Al regreso a Estados Unidos, Dylan se dio en la madre yendo en moto y salió de cuadro. En tanto, los Halcones se reagruparon en la colonia bohemia de Woodstock, en el norte del estado de Nueva York, para tocar y componer en una gran casa fea color de rosa donde produjeron su primer disco. Recuperado, Dylan los siguió al exilio interior y, siendo vecinos, crearon un mito: las cintas del sótano, The Basement Tapes, que inauguran la piratería (bootleg). Un borrador prodigioso. Al respecto escribe el historiador Greil Marcus: Salida de alguna extraña dislocación de arte y tiempo, su música resultaba transparente e inexplicable. Hoy se han remasterizado las grabaciones y se conocen al detalle las improvisaciones de ese verano de 1967. En pleno Summer of Love, Dylan se desmonta (a decir del historiador Mike Marqusse), se aleja de la experimentación en boga y se pone ranchero y minstrel (juglar). Como siempre, sólo por molestar.

Bob y Robbie componen, parafrasean, se roban entre sí y dejan puesta la mesa para lo que seguiría en sus carreras respectivas, por caminos divergentes pero familiares. Marcus recrea el periodo en Invisible Republic (Henry Holt and Company, 1997). Borrachos de ideas, Robbie recordaba que Bob llegaba diario con algo nuevo, no se sabía si suyo o robado de la tradición. Curiosamente, sólo hasta 1974 grabarían un álbum juntos, quizá por el gusto nostálgico de hacerlo: el diamantino Planet Waves.

Las cosas se precipitan. Para 1976 Robbie está cansado de La Banda, de conciertos en estadios, alcohol, drogas y obligaciones contractuales.

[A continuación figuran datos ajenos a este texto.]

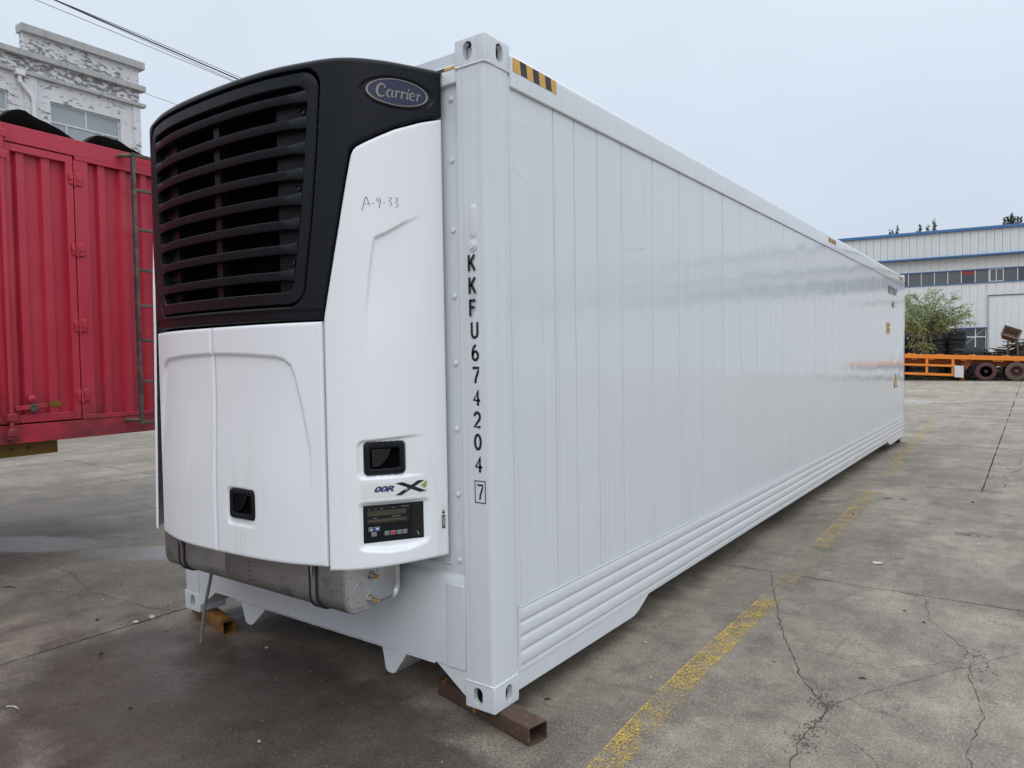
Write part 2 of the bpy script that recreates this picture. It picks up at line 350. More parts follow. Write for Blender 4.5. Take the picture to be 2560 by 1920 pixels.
    def build(s, name, m, parent=None, bevel=0, seg=2, smooth=35, fix=True, base=None):
        org = ORG[parent.name] if parent is not None else (Vector(base) if base is not None else Vector((0, 0, 0)))
        o = bpy.data.objects.new(name, s.mesh(name, m, org, smooth, fix)); col.objects.link(o)
        if parent is not None: o.parent = parent
        else: o.location = org
        ORG[o.name] = org
        if bevel:
            b = o.modifiers.new('bevel', 'BEVEL'); b.width = bevel; b.segments = seg; b.limit_method = 'ANGLE'; b.angle_limit = R(40)
        return o
def frame(ox, oy, ang):
    d = (math.cos(R(ang)), math.sin(R(ang)))
    return lambda a, n, z: (ox + d[0] * a + d[1] * n, oy + d[1] * a - d[0] * n, z)
def interp(x, xs, ys): return float(np.interp(x, xs, ys))
def sst(x, a, b):
    if a == b: return float(x >= a)
    t = min(1, max(0, (x - a) / (b - a))); return t * t * (3 - 2 * t)
def text_mesh(body, bold=0.0, shear=0.0, spacing=1.0):
    """2-D outline of a word in the built-in font: list of (x, y) and faces, height about 0.7 per unit size"""
    cu = bpy.data.curves.new('t', 'FONT'); cu.body = body; cu.offset = bold; cu.shear = shear; cu.space_character = spacing; cu.resolution_u = 4
    o = bpy.data.objects.new('t', cu); col.objects.link(o); bpy.context.view_layer.update()
    me = bpy.data.meshes.new_from_object(o.evaluated_get(bpy.context.evaluated_depsgraph_get()))
    v = [(p.co.x, p.co.y) for p in me.vertices]; f = [tuple(p.vertices) for p in me.polygons]
    bpy.data.objects.remove(o); bpy.data.meshes.remove(me)
    x0 = min(p[0] for p in v); x1 = max(p[0] for p in v); y0 = min(p[1] for p in v); y1 = max(p[1] for p in v)
    return [((x - x0) / (x1 - x0), (y - y0) / (y1 - y0)) for x, y in v], f
def text_into(mb, body, fn, bold=0.0, shear=0.0, spacing=1.0):
    v, f = text_mesh(body, bold, shear, spacing); mb.add([fn(x, y) for x, y in v], f, raw=True)
def ribbon(pts, ws):
    out = []; k = len(pts)
    for i, (x, y) in enumerate(pts):
        a = pts[max(0, i - 1)]; b = pts[min(k - 1, i + 1)]; dx, dy = b[0] - a[0], b[1] - a[1]; L = math.hypot(dx, dy) or 1
        w = ws[i] if isinstance(ws, (list, tuple)) else ws
        out.append(((x - dy / L * w / 2, y + dx / L * w / 2), (x + dy / L * w / 2, y - dx / L * w / 2)))
    return out
def ribbon_into(mb, pts, ws, fn):
    rb = ribbon(pts, ws); mb.add([fn(*p) for q in rb for p in q], [(2 * i, 2 * i + 1, 2 * i + 3, 2 * i + 2) for i in range(len(rb) - 1)], raw=True)

# ============================================================ GROUND
gm = MB(); gm.grid([[(x, y, -.022) for x in (-400, -60, 60, 400)] for y in (-400, -20, 60, 400)])
ground = tag(gm.build('ground', 'joint_dirt', fix=False), kind='structure')
# far sheet of concrete round the slabbed area
far = MB()
XJ = [-28, -22.4, -16.9, -12.6, -8.3, -2.65, 1.40, 5.5, 9.7, 13.9, 18.2, 22.5, 27]
YJ = [-9.2, -5.4, -1.62, 3.0, 7.43, 11.9, 16.3, 20.7, 25.2, 29.7, 34.2, 38.6, 43.0, 47.4, 51.8]
X0, X1, Y0, Y1 = XJ[0], XJ[-1], YJ[0], YJ[-1]
for x0, x1, y0, y1 in ((-400, X0, -400, 400), (X1, 400, -400, 400), (X0, X1, -400, Y0), (X0, X1, Y1, 400)):
    far.grid([[(x, y, -.004) for x in (x0, x1)] for y in (y0, y1)])
tag(far.build('yard_concrete', 'concrete', fix=False), kind='structure')
def ragged(x0, x1, y0, y1, amp, step, seed):
    r = random.Random(seed); pts = []
    def edge(ax, ay, bx, by):
        L = math.hypot(bx - ax, by - ay); n = max(2, int(L / step)); k = 0.0
        for i in range(n):
            t = i / n; k = k * .7 + r.uniform(-amp, amp)
            nx, ny = (by - ay) / L, -(bx - ax) / L
            pts.append((ax + (bx - ax) * t + nx * k * (i > 0), ay + (by - ay) * t + ny * k * (i > 0)))
    edge(x0, y0, x1, y0); edge(x1, y0, x1, y1); edge(x1, y1, x0, y1); edge(x0, y1, x0, y0)
    return pts
for i in range(len(XJ) - 1):
    for j in range(len(YJ) - 1):
        if YJ[j] < 7 and XJ[i] == 1.40: continue
        xr = XJ[i + 2] if YJ[j] < 7 and XJ[i] == -2.65 else XJ[i + 1]
        near = -9 < XJ[i] < 6 and YJ[j] < 12; gp = .0075 if near and YJ[j] < 7 else .008
        poly = ragged(XJ[i] + gp, xr - gp, YJ[j] + gp, YJ[j + 1] - gp, .0032 if near else .010, .07 if near else .25, i * 100 + j)
        mb = MB(); k = len(poly); cx = sum(p[0] for p in poly) / k; cy = sum(p[1] for p in poly) / k
        top = [(x, y, 0) for x, y in poly]; bot = [(x, y, -.0218) for x, y in poly]
        mb.add(top + bot, [tuple(range(k))] + [(q, k + q, k + (q + 1) % k, (q + 1) % k) for q in range(k)])
        mb.build('slab', 'concrete', ground, smooth=None)
# cracks: narrow dark beds that follow the fissures seen in the slabs
def jag(pts, step, amp, seed):
    r = random.Random(seed); out = []
    for (ax, ay), (bx, by) in zip(pts, pts[1:]):
        L = math.hypot(bx - ax, by - ay); n = max(1, int(L / step))
        for i in range(n):
            t = i / n; k = r.uniform(-amp, amp) if i else r.uniform(-amp, amp) * .4
            out.append((ax + (bx - ax) * t - (by - ay) / L * k, ay + (by - ay) * t + (bx - ax) / L * k))
    return out + [pts[-1]]
CR = [([(.30, 3.0), (.45, 2.53), (.64, 1.99), (.80, 1.60), (.93, 1.305), (1.08, 1.085), (1.114, 1.04), (1.107, .82), (1.09, .674), (1.105, .44), (1.12, .1)], .009),
      ([(.93, 1.305), (1.02, 1.25), (1.06, 1.15), (1.114, 1.04)], .005),
      ([(1.114, 1.04), (1.18, 1.18), (1.248, 1.309), (1.36, 1.503), (1.62, 1.90), (1.735, 2.11), (1.83, 2.25)], .0035),
      ([(.77, 1.66), (.95, 1.66), (1.24, 1.61), (1.42, 1.78), (1.58, 1.97)], .003),
      ([(.45, 2.53), (.10, 2.55), (-.25, 2.62)], .0035), ([(.62, 2.05), (.30, 1.95)], .0025),
      ([(1.107, .84), (1.22, .80), (1.36, .70), (1.5, .45)], .003),
      ([(1.18, 1.18), (1.28, 1.12), (1.40, 1.12), (1.50, 1.0)], .003),
      ([(1.30, 2.97), (1.36, 2.55), (1.52, 2.25), (1.62, 2.05), (1.62, 1.75), (1.70, 1.35), (1.66, .95), (1.72, .6)], .005),
      ([(.30, 4.6), (.55, 4.35), (1.0, 4.4), (1.38, 4.75)], .0035), ([(.15, 5.2), (.9, 5.05), (1.4, 5.3)], .003),
      ([(.05, 6.3), (-.02, 5.4), (-.15, 4.6), (-.12, 4.1), (-.05, 3.1)], .007),
      ([(.55, 3.0), (.70, 3.5), (1.05, 3.9), (1.40, 4.15)], .0035),
      ([(.95, 2.98), (.85, 2.6), (.62, 2.35)], .003),
      ([(.25, 8.9), (.8, 8.3), (1.42, 8.0)], .006), ([(-.2, 10.6), (.5, 9.9), (1.35, 9.7)], .007), ([(.3, 9.9), (.2, 9.0), (.9, 8.4)], .005),
      ([(1.43, 7.45), (1.62, 7.9), (1.55, 8.8), (1.75, 9.6), (1.70, 10.9)], .012), ([(1.42, 8.6), (1.7, 8.7), (2.1, 8.2)], .008),
      ([(-5.2, 0), (-4.6, .05), (-4.13, .06), (-3.61, -.066), (-3.31, -.047), (-2.83, -.007), (-2.66, .06)], .008),
      ([(-2.6, -1.55), (-2.3, -1.75), (-2.05, -2.0)], .006), ([(-1.9, -2.4), (-1.5, -2.0), (-1.25, -1.9)], .005),
      ([(-8.2, 2.0), (-6.0, 1.7), (-4.5, 1.9), (-2.7, 1.75)], .005), ([(.2, 13.5), (2.5, 14.2), (5.5, 13.7)], .012), ([(-1.5, 19), (2, 18.1), (6, 18.7)], .014)]
for i, (pts, w) in enumerate(CR):
    st = .035 if w < .0105 and pts[0][1] < 6.5 else .12
    p = jag(pts, st, st * .28, 50 + i); k = len(p); r = random.Random(i)
    ws = [max(.0014, w * .72 * (.25 + 1.0 * r.random() ** 1.5) * (1.0 if 2 < q < k - 3 else .5)) for q in range(k)]
    mb = MB(); ribbon_into(mb, p, ws, lambda x, y: (x, y, .0016)); mb.build('crack', 'crack_dark', ground, smooth=None, fix=False)
# crumbled rubble lying in the widest cracks (too small to pick apart)
rub = MB()
for (cx, cy, rr, n) in ((1.112, 1.04, .05, 26), (1.10, .83, .04, 16), (1.09, .66, .05, 22), (1.05, 1.13, .05, 14), (-2.78, .02, .10, 16), (-2.67, -.16, .06, 14), (-3.62, -.06, .14, 22), (1.56, 8.2, .22, 24), (1.66, 1.85, .06, 14), (1.63, 2.08, .05, 10), (-4.6, .05, .25, 10)):
    for k in range(n * 3):
        x = cx + rnd.gauss(0, rr * .6); y = cy + rnd.gauss(0, rr); s_ = rnd.uniform(.0018, .0060)
        mt = Matrix.Rotation(rnd.uniform(0, 3), 3, 'Z') @ Matrix.Rotation(rnd.uniform(-.4, .4), 3, 'X')
        rub.obox((x, y, s_ * .3), (s_ * 1.6, s_, s_ * .8), mt)
tag(rub.build('crack_rubble', 'crack_rubble', smooth=None), 'crumbled grit lying in the cracks of the yard', 'rubble', kind='stuff')
# yellow line
def marking(name, pts, mat):
    mb = MB(); rows = [[(a[0], a[1], .0042), (b[0], b[1], .0042)] for a, b in pts]; mb.grid(rows, True)
    o = mb.build(name, mat, smooth=None, fix=False); me = o.data; uv = me.uv_layers.new(name='UVMap'); n = len(pts)
    for lp in me.loops:
        vi = lp.vertex_index; uv.data[lp.index].uv = (vi % 2, (vi // 2) / (n - 1))
    return tag(o, kind='structure')
def seg(y0, y1, n=8):
    xl = lambda y: interp(y, [-1, .0, .34, .86, 1.56, 2.3, 3.8, 6.5, 7.6, 18.2], [.50, .455, .43, .408, .405, .41, .37, .30, .27, -.13])
    w = lambda y: .148
    return [((xl(y), y), (xl(y) + w(y), y)) for y in [y0 + (y1 - y0) * i / n for i in range(n + 1)]]
marking('road_marking', seg(-1.2, 2.62, 14), 'line_yellow'); marking('road_marking', seg(2.5, 4.0), 'line_yellow_faint')
marking('road_marking', seg(3.7, 7.05), 'line_yellow_mid'); marking('road_marking', seg(6.8, 7.7), 'line_yellow_faint'); marking('road_marking', seg(7.4, 18.6), 'line_yellow_mid')
marking('road_marking', [((-1.75, 23.2), (-.60, 23.3)), ((-1.75, 25.4), (-.70, 25.5))], 'line_white')

# ============================================================ REEFER CONTAINER
W_, L_, H_, ZB = 2.438, 12.192, 2.896, .08
ZT = ZB + H_
ct = thing('reefer_container', (-W_ / 2, L_ / 2, ZB), 'long pale grey refrigerated shipping container standing on rusty steel tubes', 'container')
PNT = 'container_paint'
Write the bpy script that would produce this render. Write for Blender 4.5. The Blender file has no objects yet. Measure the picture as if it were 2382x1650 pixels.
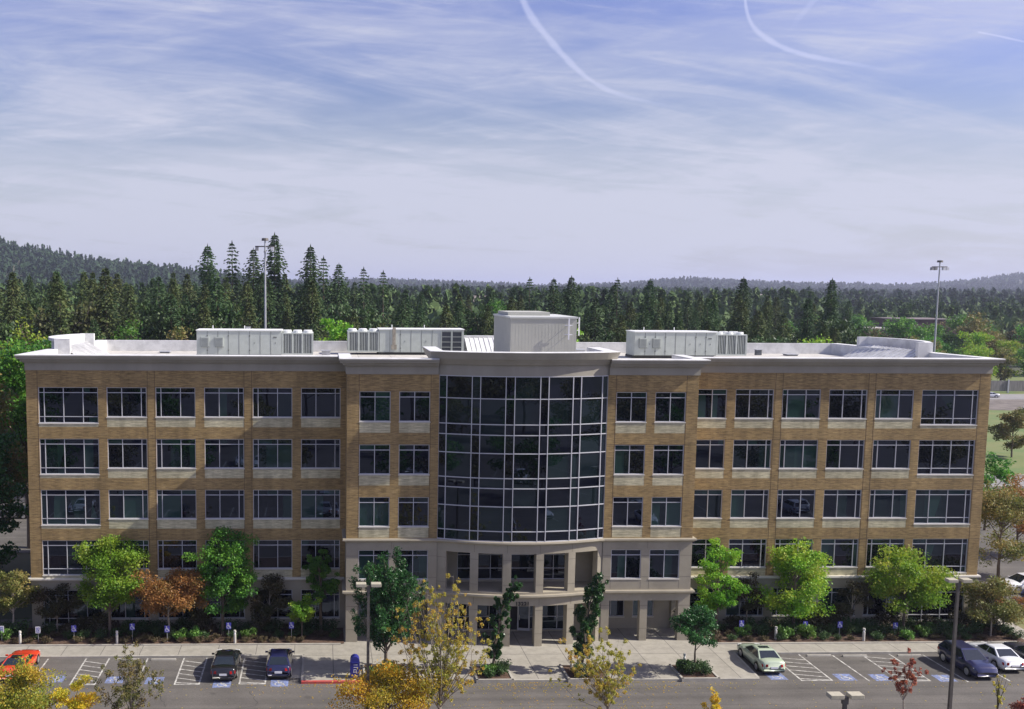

Elige a Martin Scorsese para una magna despedida: El último vals, primer concierto de rock filmado a la perfección, un documental ejemplar. The Band recapitula avatares, repertorio y aventuras previas con sus ahora invitados Ronnie Hawkins, Dr. John, Muddy Waters, Paul Butterfield, Staple Singers, sus paisanos Joni Mitchell, Neil Young y Neil Diamond, Eric Clapton, Van Morrison, Ringo Starr, Roger McGuinn, Ron Wood, los poetas beat Lawrence Ferlinghetti y Michael McClure.

Baja el telón. Comienza para Robbie otra historia. Una carrera solista a la altura de lo logrado por La Banda en su puñado de obras magistrales: Stage Fright, Cahoots, Northern Lights Southern Cross, los covers de Moondog Matinee y la un tanto agónica Islands.